SHORT EXERCISE >>
Repeat, exactly and completely, the material that follows. Omit the pictures.

##### AVAILABLE DATA #####

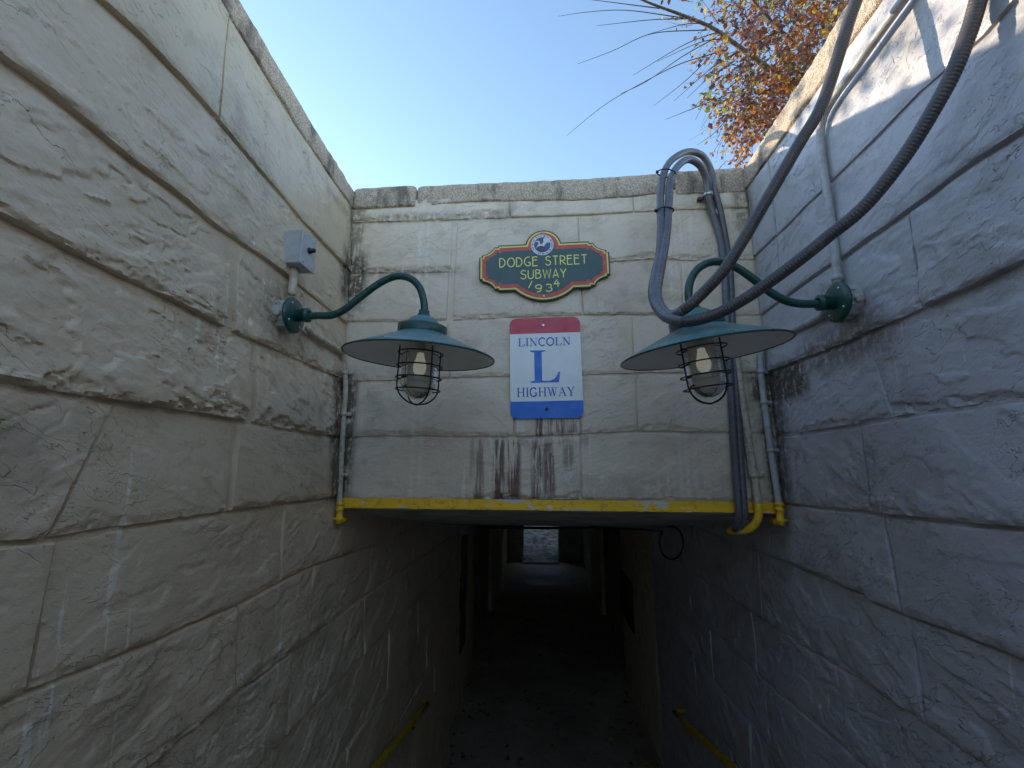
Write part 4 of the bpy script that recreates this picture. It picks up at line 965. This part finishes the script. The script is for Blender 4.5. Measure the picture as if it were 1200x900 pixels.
# --- highway sign
SERIF_T, th = 1.0, .36
def srf(x, y, w=.26): return ([(x-w/2, y), (x+w/2, y)], th)
SER = {'L': (.66, [[(.14, .03), (.14, .97)], srf(.14, .97, .30), ([(0, .03), (.60, .03)], th), ([(.58, .02), (.63, .28)], .7)]),
       'I': (.30, [[(.15, .03), (.15, .97)], srf(.15, .97, .30), srf(.15, .03, .30)]),
       'N': (.80, [([(.13, .03), (.13, .97)], th), [(.12, .95), (.64, .05)], ([(.66, .0), (.66, .97)], th), srf(.10, .97, .26), srf(.13, .03, .28), srf(.66, .97, .28)]),
       'C': (.70, [arc(.38, .5, .34, .48, 50, 310, 16), ([(.60, .68), (.62, .97)], .5), ([(.60, .86), (.60, .88)], .5)]),
       'O': (.78, [arc(.39, .5, .35, .47, 0, 360, 24)]),
       'H': (.82, [[(.15, .03), (.15, .97)], [(.67, .03), (.67, .97)], ([(.15, .5), (.67, .5)], th), srf(.15, .97, .3), srf(.15, .03, .3), srf(.67, .97, .3), srf(.67, .03, .3)]),
       'G': (.78, [arc(.39, .5, .34, .48, 50, 318, 16), [(.64, .10), (.64, .42)], srf(.62, .43, .30), ([(.61, .70), (.63, .97)], .5)]),
       'W': (1.02, [[(.12, .97), (.34, .04)], ([(.34, .04), (.52, .95)], th), [(.50, .95), (.70, .04)], ([(.70, .04), (.90, .97)], th), srf(.12, .97, .26), srf(.50, .97, .24), srf(.90, .97, .24)]),
       'A': (.78, [([(.10, .03), (.38, .97)], th), [(.36, .97), (.66, .03)], ([(.20, .34), (.56, .34)], th), srf(.10, .03, .24), srf(.66, .03, .28)]),
       'Y': (.74, [[(.10, .97), (.38, .46)], ([(.38, .46), (.64, .97)], th), [(.38, .48), (.38, .03)], srf(.10, .97, .26), srf(.64, .97, .24), srf(.38, .03, .3)])}
sc_, SW, SH, rs = atY((639.5, 429.5), D-.03), .338, .489, rad(0.9)
def fs(x, y, d): return (sc_[0]+x*math.cos(rs)-y*math.sin(rs), D-.021-d-(y*.006), sc_[2]+x*math.sin(rs)+y*math.cos(rs))
def rrect(w, h, r, y0=None, y1=None, n=8):
    pts = []
    for cx, cy, a in ((w/2-r, h/2-r, 0), (-w/2+r, h/2-r, 90), (-w/2+r, -h/2+r, 180), (w/2-r, -h/2+r, 270)): pts += arc(cx, cy, r, r, a, a+90, n)
    out = []
    for i in range(len(pts)):
        p, q = pts[i], pts[(i+1) % len(pts)]
        def clip(c): return (y0 is None or c[1] >= y0) and (y1 is None or c[1] <= y1)
        if clip(p): out.append(p)
        for lim in (y0, y1):
            if lim is not None and (p[1]-lim)*(q[1]-lim) < 0:
                f_ = (lim-p[1])/(q[1]-p[1]); out.append((p[0]+(q[0]-p[0])*f_, lim))
    return out
M['sign_white'] = mat_simple('sign_white_paint', (.90, .90, .89), .35, var=.25, vscale=12, dark=(.80, .80, .78), bump=.0004, bscale=200)
M['sign_red'] = mat_simple('sign_red_paint', (.62, .05, .085), .35, var=.25, vscale=20, dark=(.52, .05, .075))
M['sign_blue'] = mat_simple('sign_blue_paint', (.02, .17, .68), .35, var=.25, vscale=20, dark=(.02, .14, .56))
M['sign_ink'] = mat_simple('sign_blue_ink', (.025, .09, .48), .4)
M['sign_back'] = mat_simple('bare_aluminium', (.35, .35, .36), .45, .7)
t = thing('highway_sign', 'red, white and blue rectangular metal sign with a big blue L reading LINCOLN HIGHWAY', 'sign', (sc_[0], D-.02, sc_[2]-SH/2))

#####

OUTPUT BELOW >>
Write part 4 of the bpy script that recreates this picture. It picks up at line 965. This part finishes the script. The script is for Blender 4.5. Measure the picture as if it were 1200x900 pixels.
# --- highway sign
SERIF_T, th = 1.0, .36
def srf(x, y, w=.26): return ([(x-w/2, y), (x+w/2, y)], th)
SER = {'L': (.66, [[(.14, .03), (.14, .97)], srf(.14, .97, .30), ([(0, .03), (.60, .03)], th), ([(.58, .02), (.63, .28)], .7)]),
       'I': (.30, [[(.15, .03), (.15, .97)], srf(.15, .97, .30), srf(.15, .03, .30)]),
       'N': (.80, [([(.13, .03), (.13, .97)], th), [(.12, .95), (.64, .05)], ([(.66, .0), (.66, .97)], th), srf(.10, .97, .26), srf(.13, .03, .28), srf(.66, .97, .28)]),
       'C': (.70, [arc(.38, .5, .34, .48, 50, 310, 16), ([(.60, .68), (.62, .97)], .5), ([(.60, .86), (.60, .88)], .5)]),
       'O': (.78, [arc(.39, .5, .35, .47, 0, 360, 24)]),
       'H': (.82, [[(.15, .03), (.15, .97)], [(.67, .03), (.67, .97)], ([(.15, .5), (.67, .5)], th), srf(.15, .97, .3), srf(.15, .03, .3), srf(.67, .97, .3), srf(.67, .03, .3)]),
       'G': (.78, [arc(.39, .5, .34, .48, 50, 318, 16), [(.64, .10), (.64, .42)], srf(.62, .43, .30), ([(.61, .70), (.63, .97)], .5)]),
       'W': (1.02, [[(.12, .97), (.34, .04)], ([(.34, .04), (.52, .95)], th), [(.50, .95), (.70, .04)], ([(.70, .04), (.90, .97)], th), srf(.12, .97, .26), srf(.50, .97, .24), srf(.90, .97, .24)]),
       'A': (.78, [([(.10, .03), (.38, .97)], th), [(.36, .97), (.66, .03)], ([(.20, .34), (.56, .34)], th), srf(.10, .03, .24), srf(.66, .03, .28)]),
       'Y': (.74, [[(.10, .97), (.38, .46)], ([(.38, .46), (.64, .97)], th), [(.38, .48), (.38, .03)], srf(.10, .97, .26), srf(.64, .97, .24), srf(.38, .03, .3)])}
sc_, SW, SH, rs = atY((639.5, 429.5), D-.03), .338, .489, rad(0.9)
def fs(x, y, d): return (sc_[0]+x*math.cos(rs)-y*math.sin(rs), D-.021-d-(y*.006), sc_[2]+x*math.sin(rs)+y*math.cos(rs))
def rrect(w, h, r, y0=None, y1=None, n=8):
    pts = []
    for cx, cy, a in ((w/2-r, h/2-r, 0), (-w/2+r, h/2-r, 90), (-w/2+r, -h/2+r, 180), (w/2-r, -h/2+r, 270)): pts += arc(cx, cy, r, r, a, a+90, n)
    out = []
    for i in range(len(pts)):
        p, q = pts[i], pts[(i+1) % len(pts)]
        def clip(c): return (y0 is None or c[1] >= y0) and (y1 is None or c[1] <= y1)
        if clip(p): out.append(p)
        for lim in (y0, y1):
            if lim is not None and (p[1]-lim)*(q[1]-lim) < 0:
                f_ = (lim-p[1])/(q[1]-p[1]); out.append((p[0]+(q[0]-p[0])*f_, lim))
    return out
M['sign_white'] = mat_simple('sign_white_paint', (.90, .90, .89), .35, var=.25, vscale=12, dark=(.80, .80, .78), bump=.0004, bscale=200)
M['sign_red'] = mat_simple('sign_red_paint', (.62, .05, .085), .35, var=.25, vscale=20, dark=(.52, .05, .075))
M['sign_blue'] = mat_simple('sign_blue_paint', (.02, .17, .68), .35, var=.25, vscale=20, dark=(.02, .14, .56))
M['sign_ink'] = mat_simple('sign_blue_ink', (.025, .09, .48), .4)
M['sign_back'] = mat_simple('bare_aluminium', (.35, .35, .36), .45, .7)
t = thing('highway_sign', 'red, white and blue rectangular metal sign with a big blue L reading LINCOLN HIGHWAY', 'sign', (sc_[0], D-.02, sc_[2]-SH/2))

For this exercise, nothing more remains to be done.